Personal Wealth Management / Market Analysis
Money Supply Trends Remain Disinflationary
Actual leading inflation indicators help put March’s uptick—and rate cut chatter—in context.
The world continued digesting March’s US Consumer Price Index report Thursday, with the American inflation uptick oddly featuring in … European Central Bank (ECB) interest rate discourse. Amid talk of stickier US inflation causing the Fed to hold off on rate cuts for a while longer, ECB head Christine Lagarde pushed back on the notion that this would have anything to do with her institution’s decision making. “We are data-dependent. We are not Fed-dependent,” she said, leaving headlines to keep June circled in the calendar.[i] With all this talk about rate timing and inflation wiggles, we think it is worth a quick look at some actual leading inflation indicators to see how short-sighted this debate really is and why stocks should soon look past it.
Those indicators: broad money supply growth in the US, UK and eurozone. Exhibit 1 shows the broadest measure in each since the beginning of 2020. You will of course see big spikes during lockdowns, when central bankers pumped new money to boost demand while businesses were shut and consumers housebound. These spikes played a big role in 2022’s inflation, as they meant a boatload of new cash was sloshing around major economies at a time production was limited. Too much money chasing too few goods and services is a classic recipe for inflation. But that was then. Now? Western economies have worked a lot of this excess out—partly through output growth and partly through monetary contractions.
Exhibit 1: A Broad Monetary Contraction
Source: Center for Financial Stability, Bank of England and ECB, as of 4/11/2024.
US money supply contracted for over a year before turning just barely flat in February. But that is the broadest measure, which includes US Treasury bonds. The Center for Financial Stability also publishes an alternate measure of M4 that excludes Treasurys, and it is still falling. Given this stuff tends to hit the real economy at a lag, we think it is fair to say economic conditions here are still disinflationary. The UK is in a similar boat, with money supply’s latest drops shallow. But the eurozone is another matter. Its decline is steeper and deeper. None of this predicts what the ECB will do, but we think it illuminates why officials there don’t think Fed policy should factor. A central bank’s job is to set policy for its home country or region, in the ECB’s case. The Fed will do what it thinks makes most sense based on conditions here, and the ECB does the same for the eurozone. Conditions are different on each side of the Atlantic, so the ECB’s calculus is different.
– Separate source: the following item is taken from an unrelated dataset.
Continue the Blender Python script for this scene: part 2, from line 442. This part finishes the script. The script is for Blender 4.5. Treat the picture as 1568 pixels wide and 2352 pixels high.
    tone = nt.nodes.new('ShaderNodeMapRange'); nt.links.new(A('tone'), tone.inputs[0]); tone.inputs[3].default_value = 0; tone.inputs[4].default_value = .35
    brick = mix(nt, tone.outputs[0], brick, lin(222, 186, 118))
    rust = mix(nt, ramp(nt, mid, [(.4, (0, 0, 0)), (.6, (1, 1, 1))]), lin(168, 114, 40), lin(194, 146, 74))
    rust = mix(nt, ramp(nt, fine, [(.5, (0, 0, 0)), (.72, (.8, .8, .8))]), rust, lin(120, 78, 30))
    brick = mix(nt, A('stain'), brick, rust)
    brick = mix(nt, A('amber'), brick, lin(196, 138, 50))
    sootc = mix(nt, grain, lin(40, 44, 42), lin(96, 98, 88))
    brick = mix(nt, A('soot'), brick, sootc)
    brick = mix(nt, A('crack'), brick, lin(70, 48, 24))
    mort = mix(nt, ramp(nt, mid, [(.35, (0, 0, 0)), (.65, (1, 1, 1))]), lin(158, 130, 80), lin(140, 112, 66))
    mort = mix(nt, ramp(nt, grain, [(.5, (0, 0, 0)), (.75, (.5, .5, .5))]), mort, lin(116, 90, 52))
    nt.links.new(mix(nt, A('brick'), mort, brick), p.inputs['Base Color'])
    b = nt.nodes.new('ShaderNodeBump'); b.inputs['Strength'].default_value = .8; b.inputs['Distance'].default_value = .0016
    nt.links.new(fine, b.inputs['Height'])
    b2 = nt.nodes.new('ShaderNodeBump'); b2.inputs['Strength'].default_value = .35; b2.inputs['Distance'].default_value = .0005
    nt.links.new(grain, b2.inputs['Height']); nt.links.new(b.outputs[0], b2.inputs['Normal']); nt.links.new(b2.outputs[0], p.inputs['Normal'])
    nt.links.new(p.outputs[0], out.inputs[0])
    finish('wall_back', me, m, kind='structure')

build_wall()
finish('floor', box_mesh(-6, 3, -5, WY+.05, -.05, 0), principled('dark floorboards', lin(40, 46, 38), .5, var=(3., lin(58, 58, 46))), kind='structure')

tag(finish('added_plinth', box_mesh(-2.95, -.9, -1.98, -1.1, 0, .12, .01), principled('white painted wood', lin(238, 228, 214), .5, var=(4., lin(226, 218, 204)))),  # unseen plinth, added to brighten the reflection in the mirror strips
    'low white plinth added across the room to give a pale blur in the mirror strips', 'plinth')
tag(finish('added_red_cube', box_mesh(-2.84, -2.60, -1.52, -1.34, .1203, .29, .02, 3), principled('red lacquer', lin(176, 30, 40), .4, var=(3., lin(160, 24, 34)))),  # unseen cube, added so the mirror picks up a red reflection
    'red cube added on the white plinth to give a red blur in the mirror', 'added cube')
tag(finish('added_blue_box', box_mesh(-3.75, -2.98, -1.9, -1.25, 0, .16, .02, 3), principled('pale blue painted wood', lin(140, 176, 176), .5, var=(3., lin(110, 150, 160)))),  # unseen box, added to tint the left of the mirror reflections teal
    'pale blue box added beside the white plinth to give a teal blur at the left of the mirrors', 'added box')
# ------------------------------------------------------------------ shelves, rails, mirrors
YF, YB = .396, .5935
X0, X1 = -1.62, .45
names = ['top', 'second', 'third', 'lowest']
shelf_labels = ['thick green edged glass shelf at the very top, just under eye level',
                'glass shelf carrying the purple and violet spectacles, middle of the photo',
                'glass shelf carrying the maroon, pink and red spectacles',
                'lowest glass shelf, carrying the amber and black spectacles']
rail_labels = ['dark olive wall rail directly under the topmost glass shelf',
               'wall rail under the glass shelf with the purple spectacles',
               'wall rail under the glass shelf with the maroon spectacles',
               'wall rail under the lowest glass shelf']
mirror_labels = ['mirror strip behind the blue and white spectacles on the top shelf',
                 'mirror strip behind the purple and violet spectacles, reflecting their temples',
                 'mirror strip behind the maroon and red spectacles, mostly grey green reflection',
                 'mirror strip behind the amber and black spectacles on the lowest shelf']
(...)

Note, we aren’t saying monetary contractions render rate cuts necessary. Falling money supply would ordinarily be a warning sign for the economy, but in the wake of 2020’s spikes, this downturn just evens out the prior excess and brings the level of money supply closer to its long-term trends. In our view, it is disinflationary and probably not the seeds of a deep recession, provided it doesn’t turn down again and get much deeper. That doesn’t look likely, but we aren’t blind to the probability.
More importantly in the here and now, the rate cut conversation surrounds what central banks will do in the next couple of months. Stocks don’t look that short-term. Markets look most to the next 3 – 30 months and how reality is likely to square with expectations over that entire span. To us, it seems quite unlikely that when any central bank makes its first cut will mean much to corporate earnings in this longer window, which is what stocks primarily care about. The rate cut timing debate may be a big deal for headlines, but for stocks, regardless of fleeting sentiment impacts, it should be a sideshow.
[i] “ECB Signals It’s Moving Closer to a Cut but Keeps Rates Steady,” Tom Fairless, The Wall Street Journal, 4/11/2024.